Commentary: New plays versus new films

Matthew Freeman on his blog On Theatre and Politics, 3/1/11

In the world of films, the new film is a commercially viable prospect (See it on opening weekend! The hottest young stars and directors!) and the older films are pretty much immediately viewed as classics, Netflix fodder, stuff for Criterion, or trucked out by film societies. You'll undoubtedly find more non-profit foundations dedicated to the preservation of old French black and white films by obscure directors than non-profits dedicated to new filmmakers. New filmmakers are out there hustling to connect to studios and producers and market their work.
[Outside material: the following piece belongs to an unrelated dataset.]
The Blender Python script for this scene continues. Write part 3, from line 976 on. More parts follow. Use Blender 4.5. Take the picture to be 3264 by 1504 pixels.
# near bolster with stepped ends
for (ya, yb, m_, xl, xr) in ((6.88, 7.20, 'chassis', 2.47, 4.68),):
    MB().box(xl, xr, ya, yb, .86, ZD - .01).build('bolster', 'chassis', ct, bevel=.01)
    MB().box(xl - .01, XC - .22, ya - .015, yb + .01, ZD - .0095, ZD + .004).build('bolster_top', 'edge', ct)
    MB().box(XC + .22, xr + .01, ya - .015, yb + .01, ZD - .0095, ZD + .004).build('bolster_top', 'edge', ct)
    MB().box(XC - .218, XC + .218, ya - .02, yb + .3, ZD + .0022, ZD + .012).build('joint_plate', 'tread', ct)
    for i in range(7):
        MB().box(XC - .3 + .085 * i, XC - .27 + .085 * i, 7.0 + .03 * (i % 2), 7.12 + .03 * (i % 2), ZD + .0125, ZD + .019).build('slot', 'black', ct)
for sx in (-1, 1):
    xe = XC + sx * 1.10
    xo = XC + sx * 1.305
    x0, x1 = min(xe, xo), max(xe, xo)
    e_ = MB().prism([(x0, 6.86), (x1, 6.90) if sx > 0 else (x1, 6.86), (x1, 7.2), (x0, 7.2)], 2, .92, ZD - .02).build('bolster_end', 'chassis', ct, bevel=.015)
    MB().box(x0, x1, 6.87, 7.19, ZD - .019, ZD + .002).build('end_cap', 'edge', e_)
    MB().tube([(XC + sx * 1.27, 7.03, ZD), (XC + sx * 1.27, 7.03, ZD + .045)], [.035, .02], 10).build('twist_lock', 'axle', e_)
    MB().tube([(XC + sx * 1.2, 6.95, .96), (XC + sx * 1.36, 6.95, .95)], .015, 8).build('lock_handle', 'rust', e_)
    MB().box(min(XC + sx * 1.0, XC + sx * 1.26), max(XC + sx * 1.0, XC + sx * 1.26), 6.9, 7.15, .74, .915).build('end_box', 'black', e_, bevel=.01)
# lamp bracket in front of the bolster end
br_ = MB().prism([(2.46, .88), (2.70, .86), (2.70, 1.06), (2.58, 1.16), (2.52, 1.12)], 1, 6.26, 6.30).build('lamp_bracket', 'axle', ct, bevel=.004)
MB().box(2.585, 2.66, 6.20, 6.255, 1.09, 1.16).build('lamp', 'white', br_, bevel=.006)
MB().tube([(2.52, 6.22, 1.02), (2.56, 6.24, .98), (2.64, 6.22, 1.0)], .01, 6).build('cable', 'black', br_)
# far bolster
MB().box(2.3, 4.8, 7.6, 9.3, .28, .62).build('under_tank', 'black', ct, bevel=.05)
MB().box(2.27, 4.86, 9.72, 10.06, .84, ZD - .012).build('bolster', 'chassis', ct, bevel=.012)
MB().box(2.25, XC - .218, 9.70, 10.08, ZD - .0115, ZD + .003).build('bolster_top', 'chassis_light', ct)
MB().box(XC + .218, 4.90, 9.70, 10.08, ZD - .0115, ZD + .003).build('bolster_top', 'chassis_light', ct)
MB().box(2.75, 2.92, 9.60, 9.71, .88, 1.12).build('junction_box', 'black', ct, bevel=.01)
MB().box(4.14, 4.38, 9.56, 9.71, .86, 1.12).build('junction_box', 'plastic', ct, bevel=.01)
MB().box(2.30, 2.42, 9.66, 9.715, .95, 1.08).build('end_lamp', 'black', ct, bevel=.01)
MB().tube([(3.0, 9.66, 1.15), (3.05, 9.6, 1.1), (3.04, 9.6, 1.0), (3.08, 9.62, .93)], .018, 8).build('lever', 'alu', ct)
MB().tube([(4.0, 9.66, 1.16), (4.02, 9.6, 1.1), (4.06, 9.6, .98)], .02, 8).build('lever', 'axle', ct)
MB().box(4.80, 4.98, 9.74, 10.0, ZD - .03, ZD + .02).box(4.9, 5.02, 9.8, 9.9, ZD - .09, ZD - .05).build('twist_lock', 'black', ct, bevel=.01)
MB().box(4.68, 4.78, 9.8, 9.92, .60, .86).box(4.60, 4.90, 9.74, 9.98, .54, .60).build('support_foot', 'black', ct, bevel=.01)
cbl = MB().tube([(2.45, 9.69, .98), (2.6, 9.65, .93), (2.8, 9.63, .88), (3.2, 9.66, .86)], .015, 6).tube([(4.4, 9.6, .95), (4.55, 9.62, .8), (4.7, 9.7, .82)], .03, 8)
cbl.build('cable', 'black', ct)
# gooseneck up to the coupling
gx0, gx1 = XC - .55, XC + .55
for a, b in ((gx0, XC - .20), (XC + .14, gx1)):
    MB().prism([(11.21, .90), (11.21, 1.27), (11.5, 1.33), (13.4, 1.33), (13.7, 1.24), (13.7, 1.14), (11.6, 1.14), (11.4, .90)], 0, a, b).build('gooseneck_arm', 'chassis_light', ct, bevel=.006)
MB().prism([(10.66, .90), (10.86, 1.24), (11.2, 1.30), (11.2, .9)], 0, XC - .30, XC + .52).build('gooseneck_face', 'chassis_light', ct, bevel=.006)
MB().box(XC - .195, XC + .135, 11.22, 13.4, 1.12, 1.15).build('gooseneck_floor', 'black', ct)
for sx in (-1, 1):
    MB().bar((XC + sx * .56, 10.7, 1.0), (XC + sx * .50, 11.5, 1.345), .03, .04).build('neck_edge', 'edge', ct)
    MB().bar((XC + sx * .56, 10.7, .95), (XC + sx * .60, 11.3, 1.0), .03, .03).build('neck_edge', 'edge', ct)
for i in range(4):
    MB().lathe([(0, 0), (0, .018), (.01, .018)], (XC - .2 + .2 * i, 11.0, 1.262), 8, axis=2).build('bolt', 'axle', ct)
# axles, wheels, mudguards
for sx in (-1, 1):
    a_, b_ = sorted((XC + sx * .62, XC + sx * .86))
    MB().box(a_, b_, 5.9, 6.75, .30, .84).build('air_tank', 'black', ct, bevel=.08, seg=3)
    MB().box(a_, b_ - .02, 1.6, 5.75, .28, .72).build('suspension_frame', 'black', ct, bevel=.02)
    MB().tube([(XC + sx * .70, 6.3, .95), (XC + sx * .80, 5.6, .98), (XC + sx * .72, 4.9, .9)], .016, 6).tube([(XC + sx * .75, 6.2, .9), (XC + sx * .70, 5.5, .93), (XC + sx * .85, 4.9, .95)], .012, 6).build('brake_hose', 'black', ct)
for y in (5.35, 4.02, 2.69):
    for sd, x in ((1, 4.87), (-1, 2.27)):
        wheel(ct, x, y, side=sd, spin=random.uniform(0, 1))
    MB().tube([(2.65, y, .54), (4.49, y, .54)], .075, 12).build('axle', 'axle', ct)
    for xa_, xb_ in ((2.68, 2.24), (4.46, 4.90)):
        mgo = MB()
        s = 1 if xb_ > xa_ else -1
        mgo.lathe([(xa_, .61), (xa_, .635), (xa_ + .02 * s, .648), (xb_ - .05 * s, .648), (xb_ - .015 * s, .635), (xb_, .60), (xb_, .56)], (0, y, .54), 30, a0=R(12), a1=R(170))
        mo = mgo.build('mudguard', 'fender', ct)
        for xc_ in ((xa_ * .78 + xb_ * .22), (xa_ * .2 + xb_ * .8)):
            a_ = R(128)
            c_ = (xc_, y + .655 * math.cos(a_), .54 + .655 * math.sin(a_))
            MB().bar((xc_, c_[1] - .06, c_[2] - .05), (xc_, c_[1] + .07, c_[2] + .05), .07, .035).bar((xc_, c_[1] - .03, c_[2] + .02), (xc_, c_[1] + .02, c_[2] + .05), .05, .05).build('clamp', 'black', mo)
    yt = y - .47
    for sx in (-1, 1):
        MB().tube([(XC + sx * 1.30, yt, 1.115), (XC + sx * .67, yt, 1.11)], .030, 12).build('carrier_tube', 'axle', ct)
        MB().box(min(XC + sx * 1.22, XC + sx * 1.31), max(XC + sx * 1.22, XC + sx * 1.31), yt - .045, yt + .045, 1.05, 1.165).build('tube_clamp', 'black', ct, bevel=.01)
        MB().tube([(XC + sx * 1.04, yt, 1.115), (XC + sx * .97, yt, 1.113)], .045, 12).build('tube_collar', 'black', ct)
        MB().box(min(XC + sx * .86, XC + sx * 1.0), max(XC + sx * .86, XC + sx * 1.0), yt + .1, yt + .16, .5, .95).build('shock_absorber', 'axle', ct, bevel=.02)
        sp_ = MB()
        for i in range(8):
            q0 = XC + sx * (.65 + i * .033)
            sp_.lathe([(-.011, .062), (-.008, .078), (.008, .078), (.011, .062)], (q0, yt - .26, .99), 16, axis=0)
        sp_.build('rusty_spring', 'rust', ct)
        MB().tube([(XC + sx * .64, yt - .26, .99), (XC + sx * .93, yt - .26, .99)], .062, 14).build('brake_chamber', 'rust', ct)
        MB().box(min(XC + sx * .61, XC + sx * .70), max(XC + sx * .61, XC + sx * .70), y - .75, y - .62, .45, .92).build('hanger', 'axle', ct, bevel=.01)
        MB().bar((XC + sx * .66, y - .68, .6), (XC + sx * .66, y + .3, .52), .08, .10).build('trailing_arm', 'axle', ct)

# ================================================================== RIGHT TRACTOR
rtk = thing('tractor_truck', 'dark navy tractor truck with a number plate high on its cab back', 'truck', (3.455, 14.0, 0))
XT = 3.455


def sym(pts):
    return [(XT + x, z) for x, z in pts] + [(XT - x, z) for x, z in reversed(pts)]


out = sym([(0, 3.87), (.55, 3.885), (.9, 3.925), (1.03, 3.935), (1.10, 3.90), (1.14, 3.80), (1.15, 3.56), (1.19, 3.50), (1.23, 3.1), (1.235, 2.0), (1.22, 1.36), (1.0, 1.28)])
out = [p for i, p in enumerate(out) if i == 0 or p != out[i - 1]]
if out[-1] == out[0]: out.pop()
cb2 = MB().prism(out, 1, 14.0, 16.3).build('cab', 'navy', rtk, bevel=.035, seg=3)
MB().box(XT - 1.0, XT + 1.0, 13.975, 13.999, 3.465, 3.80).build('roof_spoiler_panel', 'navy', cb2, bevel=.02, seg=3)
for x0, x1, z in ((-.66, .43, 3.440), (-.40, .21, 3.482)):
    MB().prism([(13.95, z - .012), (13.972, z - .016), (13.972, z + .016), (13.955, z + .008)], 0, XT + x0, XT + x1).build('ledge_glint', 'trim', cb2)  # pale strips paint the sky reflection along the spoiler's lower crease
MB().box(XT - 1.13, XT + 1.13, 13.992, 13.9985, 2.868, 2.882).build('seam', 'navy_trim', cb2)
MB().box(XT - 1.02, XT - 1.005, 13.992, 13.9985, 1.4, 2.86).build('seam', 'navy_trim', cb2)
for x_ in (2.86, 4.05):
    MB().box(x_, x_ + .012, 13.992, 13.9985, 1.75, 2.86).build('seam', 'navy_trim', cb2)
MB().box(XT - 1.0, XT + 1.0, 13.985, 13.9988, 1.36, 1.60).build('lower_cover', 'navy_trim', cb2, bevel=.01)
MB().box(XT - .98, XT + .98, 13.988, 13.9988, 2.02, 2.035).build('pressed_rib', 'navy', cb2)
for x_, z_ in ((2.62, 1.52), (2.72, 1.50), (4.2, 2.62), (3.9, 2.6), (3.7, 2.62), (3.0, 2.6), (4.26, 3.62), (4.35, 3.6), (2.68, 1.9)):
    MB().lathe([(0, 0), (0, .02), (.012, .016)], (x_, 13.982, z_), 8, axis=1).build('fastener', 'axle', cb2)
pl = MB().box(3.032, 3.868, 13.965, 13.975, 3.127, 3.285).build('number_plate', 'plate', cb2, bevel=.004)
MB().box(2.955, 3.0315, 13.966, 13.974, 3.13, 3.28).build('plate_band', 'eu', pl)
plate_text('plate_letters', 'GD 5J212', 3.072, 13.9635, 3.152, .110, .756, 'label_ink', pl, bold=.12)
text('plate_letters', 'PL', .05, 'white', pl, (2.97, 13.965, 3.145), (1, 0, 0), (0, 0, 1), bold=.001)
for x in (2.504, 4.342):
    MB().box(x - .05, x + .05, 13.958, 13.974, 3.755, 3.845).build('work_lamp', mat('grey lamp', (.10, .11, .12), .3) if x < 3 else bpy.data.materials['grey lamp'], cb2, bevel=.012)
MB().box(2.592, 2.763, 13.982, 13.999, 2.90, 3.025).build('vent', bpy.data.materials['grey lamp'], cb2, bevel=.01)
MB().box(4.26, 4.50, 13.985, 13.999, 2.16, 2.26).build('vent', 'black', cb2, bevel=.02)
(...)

They are the lifeblood of an industry that wants to always make new stars, new movies, churns out what's next all the time.  But in theater, old workhorses are largely seen as the only truly commercially viable prospect, and new plays are largely (not entirely, but largely) a non-profit proposition. New Play Development is somehow viewed as a grant-worthy public works project, and a re-imagined Our Town is more likely to be $65 a ticket.  In short:

New Movie = Run Out And See It Before Your Friends Do
New Play = A Solemn Public Good, Please Donate
Old Movie = Something That Needs To Be Preserved And Discussed In Graduate Programs
Old Play = Perhaps A Broadway Revival?